### GOAL
Output exactly the lines from the first one down to the line containing "return (f(r),f(g),f(b),1)", inclusive.

### DATA EXTRACT
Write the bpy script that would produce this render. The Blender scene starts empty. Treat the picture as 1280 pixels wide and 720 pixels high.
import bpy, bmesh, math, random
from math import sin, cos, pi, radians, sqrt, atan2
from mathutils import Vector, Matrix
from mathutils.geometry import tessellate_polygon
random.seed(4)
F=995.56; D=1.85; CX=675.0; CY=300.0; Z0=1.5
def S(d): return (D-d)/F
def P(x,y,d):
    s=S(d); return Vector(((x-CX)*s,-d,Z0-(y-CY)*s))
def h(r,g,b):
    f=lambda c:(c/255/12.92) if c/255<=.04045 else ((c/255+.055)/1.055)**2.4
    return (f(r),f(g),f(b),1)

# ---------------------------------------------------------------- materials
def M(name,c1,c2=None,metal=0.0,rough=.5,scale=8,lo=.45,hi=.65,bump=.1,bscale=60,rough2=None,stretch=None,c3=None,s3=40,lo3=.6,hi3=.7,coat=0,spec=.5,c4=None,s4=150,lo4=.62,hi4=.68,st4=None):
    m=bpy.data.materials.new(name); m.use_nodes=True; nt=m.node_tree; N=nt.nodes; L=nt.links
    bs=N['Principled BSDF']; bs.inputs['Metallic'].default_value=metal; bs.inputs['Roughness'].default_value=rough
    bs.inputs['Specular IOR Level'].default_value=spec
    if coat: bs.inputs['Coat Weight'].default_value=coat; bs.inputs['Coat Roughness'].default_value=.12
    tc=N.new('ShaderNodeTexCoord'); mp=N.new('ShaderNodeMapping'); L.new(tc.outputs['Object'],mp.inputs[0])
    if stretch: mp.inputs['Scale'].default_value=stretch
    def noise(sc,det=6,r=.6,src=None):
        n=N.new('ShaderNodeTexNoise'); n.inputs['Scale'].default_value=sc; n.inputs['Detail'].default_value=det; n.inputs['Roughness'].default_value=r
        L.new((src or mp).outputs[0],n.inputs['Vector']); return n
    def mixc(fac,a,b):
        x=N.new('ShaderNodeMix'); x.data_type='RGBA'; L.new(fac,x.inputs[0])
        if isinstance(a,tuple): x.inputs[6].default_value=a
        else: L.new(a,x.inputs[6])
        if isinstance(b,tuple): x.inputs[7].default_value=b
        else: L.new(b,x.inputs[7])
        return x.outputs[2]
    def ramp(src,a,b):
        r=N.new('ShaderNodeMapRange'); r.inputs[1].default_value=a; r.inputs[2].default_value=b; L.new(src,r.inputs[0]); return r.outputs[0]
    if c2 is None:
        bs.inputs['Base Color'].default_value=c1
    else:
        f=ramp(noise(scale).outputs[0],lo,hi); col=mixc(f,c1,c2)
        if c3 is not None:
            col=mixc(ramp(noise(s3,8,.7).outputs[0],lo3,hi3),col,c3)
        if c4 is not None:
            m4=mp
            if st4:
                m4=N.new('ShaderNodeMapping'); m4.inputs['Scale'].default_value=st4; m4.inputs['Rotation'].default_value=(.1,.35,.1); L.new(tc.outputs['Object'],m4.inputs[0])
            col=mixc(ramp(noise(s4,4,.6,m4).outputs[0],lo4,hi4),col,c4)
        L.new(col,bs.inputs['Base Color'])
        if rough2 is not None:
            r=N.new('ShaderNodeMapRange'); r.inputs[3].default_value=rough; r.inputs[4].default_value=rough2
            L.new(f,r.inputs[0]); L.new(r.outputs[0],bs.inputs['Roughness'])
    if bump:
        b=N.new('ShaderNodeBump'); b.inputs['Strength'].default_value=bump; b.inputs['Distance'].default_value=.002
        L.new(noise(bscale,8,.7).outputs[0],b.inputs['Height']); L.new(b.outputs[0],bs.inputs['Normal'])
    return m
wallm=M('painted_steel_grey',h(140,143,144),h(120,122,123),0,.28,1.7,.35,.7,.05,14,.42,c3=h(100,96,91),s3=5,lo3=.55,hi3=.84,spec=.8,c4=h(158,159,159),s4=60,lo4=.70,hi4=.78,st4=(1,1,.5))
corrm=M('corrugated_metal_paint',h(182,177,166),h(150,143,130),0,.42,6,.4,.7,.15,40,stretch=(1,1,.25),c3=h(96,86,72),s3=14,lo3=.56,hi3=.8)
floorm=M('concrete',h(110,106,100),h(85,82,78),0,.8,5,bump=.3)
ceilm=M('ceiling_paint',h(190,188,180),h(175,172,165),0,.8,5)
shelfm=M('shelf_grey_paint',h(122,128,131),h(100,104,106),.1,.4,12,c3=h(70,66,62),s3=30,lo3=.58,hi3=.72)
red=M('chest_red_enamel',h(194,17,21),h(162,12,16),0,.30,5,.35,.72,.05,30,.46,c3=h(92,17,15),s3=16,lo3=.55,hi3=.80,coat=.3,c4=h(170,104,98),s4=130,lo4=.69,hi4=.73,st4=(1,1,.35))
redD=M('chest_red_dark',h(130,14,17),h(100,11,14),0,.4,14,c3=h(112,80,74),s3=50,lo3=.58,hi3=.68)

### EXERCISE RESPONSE
Write the bpy script that would produce this render. The Blender scene starts empty. Treat the picture as 1280 pixels wide and 720 pixels high.
import bpy, bmesh, math, random
from math import sin, cos, pi, radians, sqrt, atan2
from mathutils import Vector, Matrix
from mathutils.geometry import tessellate_polygon
random.seed(4)
F=995.56; D=1.85; CX=675.0; CY=300.0; Z0=1.5
def S(d): return (D-d)/F
def P(x,y,d):
    s=S(d); return Vector(((x-CX)*s,-d,Z0-(y-CY)*s))
def h(r,g,b):
    f=lambda c:(c/255/12.92) if c/255<=.04045 else ((c/255+.055)/1.055)**2.4
    return (f(r),f(g),f(b),1)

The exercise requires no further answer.